Despite losing more games than they have won since the World Cup, England have actually won the majority of their series (W5-L4) in that time. Three of the series wins came by just one game, while their last three series defeats have been by at least two matches. Looking at all of their head-to-head series of at least four games in the last 10 years, England have won only four of 15 (W4-D3-L8), although all four triumphs have come in the last two years (W4-L3).



 Over a six year period from 2003-2008, Australia were utterly dominant in ODIs, winning roughly three quarters (W98-L34-T1) of their games against non-minnows (the next-best side, South Africa won 53% of their games in that time and England only 37%). As has happened in the Test arena however, their position as the dominant side has slipped somewhat — having lost more games than they have won (W8-L11) against non-minnows in the last year. One interesting quirk of their recent results is that, since the start of the last World Cup, Australia are W18-L4 in regular ODIs against non-minnows but only W13-L13 in day-nighters. England have done slightly better in day-nighters in that time as well: W8-L8 compared to W12-L16 in normal day games.

Since their triumph at the last World Cup in the Caribbean, Australia have won half (W4-D1-L3) of their ODI series. They have won only two of their six since the start of 2008 — their 3-2 victory in the UAE over Pakistan was their first ODI series win in four attempts in 2009 — although it is worth noting that the only teams to beat them over a series in that time are South Africa (twice) and India — the two sides ranked above them in the ICC ODI Championship.

Unsurprisingly, Australia lead the head-to-head series, beating England in 57% of the 91 matches that produced a result since the first ever one-dayer in 1971. Over the last 10 years they have won nearly three quarters of the contests between the two sides (W23-L8-T1), although it has been closer (W8-L6-T1) in the last five years.


ODI's after a Test Series

 Australia will likely be more motivated to win this series than the hosts having suffered a very short World Twenty20 campaign and followed that up by losing the Ashes. However, there is no strong evidence that the side that wins the Test series will go on to lose an ensuing one-day series. Over the last 10 years, there have been 51 instances of a Test series between two non-minnows of at least three games being followed by a one-day series of at least three games. The side that wins the Test series went on to win just over half of the following one-day series (W26-D4-L21), with no noticeable difference if it was the home team winning the Test series (W18-D3-L14). Having said that, in that period, England have struggled against sides they have just beaten in the Test series, losing six of their nine such one-day campaigns that followed (W1-D2-L6) — their solitary triumph coming in the home 2002 triangular series after beating Sri Lanka. Australia have been in this position only three times previously in the last 10 years, beating India home and away in the one-dayers in 2001 and 2004 and losing at home to South Africa earlier in the year.


Batting First

 English wickets have tended to favour the chasing side in ODIs, with teams batting first in non-rain-affected games (and excluding those involving minnows) winning only 40% of games that produced a result dating back to the 1999 World Cup — compared to 51% everywhere else.
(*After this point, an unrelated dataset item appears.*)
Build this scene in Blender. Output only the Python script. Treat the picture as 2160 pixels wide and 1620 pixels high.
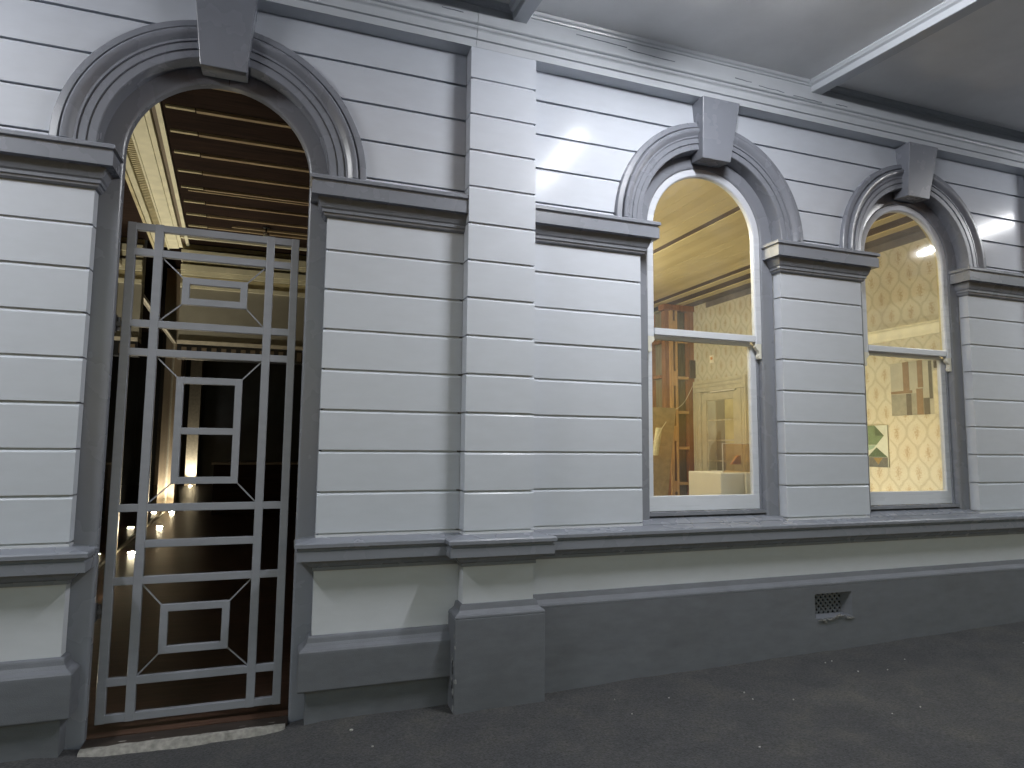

The combined figure for the five grounds in use in this series is 33 wins for the chasing side to 20 for those batting first, with the Oval in particular (10 wins and five losses) favouring those batting second. However, since 2006, sides batting first have won 16 of the 28 ODIs in England (eight of 16 at the five venues for this series).
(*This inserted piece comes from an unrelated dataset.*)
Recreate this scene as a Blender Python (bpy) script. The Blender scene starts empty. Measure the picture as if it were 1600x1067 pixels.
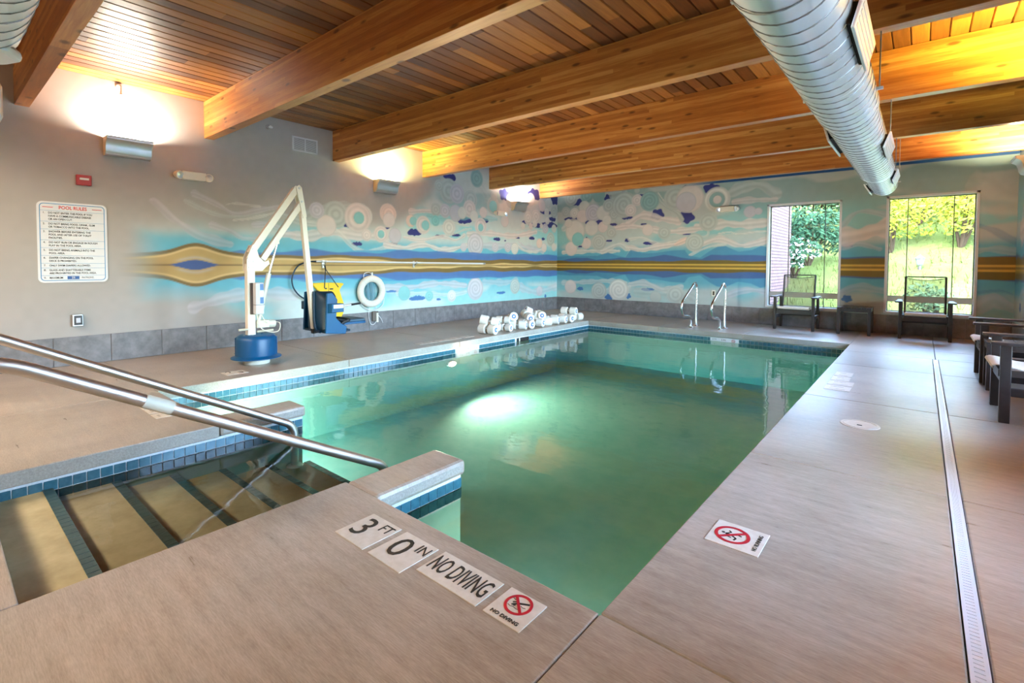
import bpy, bmesh, math, random
import numpy as np
from mathutils import Matrix, Vector, Euler
random.seed(7)
rng = np.random.RandomState(5)
S = bpy.context.scene
COL = S.collection

EXPOSURE = 1.28; SKY = 5.8; SUN = 1.0; UWL = 250; UWL2_ADDED = 130; UWL3_ADDED = 16; FILL = 62; FILL_C = (1, .88, .71)
WATER_C = (.24, .88, .95, 1); WATER_D = .30
SC = [((1, .92, .78), 38), ((.96, 1, .42), 50), ((1, .94, .88), 40), ((1, .86, .6), 60), ((.96, .92, .2), 130), ((1, .84, .5), 90), ((1, .88, .7), 60)]
# ------------------------------------------------------------------ camera
CAM_H = 1.15
cam_d = bpy.data.cameras.new('camera')
cam_d.sensor_fit = 'HORIZONTAL'; cam_d.sensor_width = 36.0
cam_d.lens = 17.2923; cam_d.shift_x = 0.0; cam_d.shift_y = -0.0595
cam_d.clip_start = 0.05; cam_d.clip_end = 300
cam = bpy.data.objects.new('camera', cam_d); COL.objects.link(cam)
yaw, pit, rol = .6946, -.0331, .0048
cy_, sy_, cp_, sp_, cr_, sr_ = math.cos(yaw), math.sin(yaw), math.cos(pit), math.sin(pit), math.cos(rol), math.sin(rol)
fwd = Vector((-sy_*cp_, cy_*cp_, sp_)); rgt = Vector((cy_, sy_, 0)); upv = rgt.cross(fwd)
r2 = rgt*cr_ + upv*sr_; u2 = -rgt*sr_ + upv*cr_
cam.matrix_world = Matrix(((r2.x, u2.x, -fwd.x, 0), (r2.y, u2.y, -fwd.y, 0), (r2.z, u2.z, -fwd.z, CAM_H), (0, 0, 0, 1)))
S.camera = cam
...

Both sides have had more success of late defending a target than chasing one. Since the end of the 2007 World Cup, Australia have won only half of their 12 matches against non-minnows when batting second (including only one of six when chasing 250 or more), compared to 18 of 29 when opening up (successfully defending 12 of 14 totals in excess of 250). England have won 10 of their 18 matches against non-minnows in that time batting first, going W7-L2-T1 when making 250 or more. When batting last they have won only nine of 21, with their highest total successfully chased just 239 — winning that game on the D/L method — and making only one score in excess of 250.


Our View

 While there have to be doubts over England’s motivation after regaining the Ashes, there is no doubt they have made progress in ODIs, winning three of their last four series, both overall and at home. Australia’s results in the past year have not been up to their usual high standard and with Ponting missing the first three games of the series — the Aussies are W11-L11 against non-minnows without him since his appointment as captain — England have a chance to gain an early advantage. While Australia still have to be regarded as the better team, there appears to be more value in an England series victory at 2.8. Six of their last 10 one-day series wins have been by a solitary game, so a 4-3 correct score to England (5.0) is a longer-priced alternative.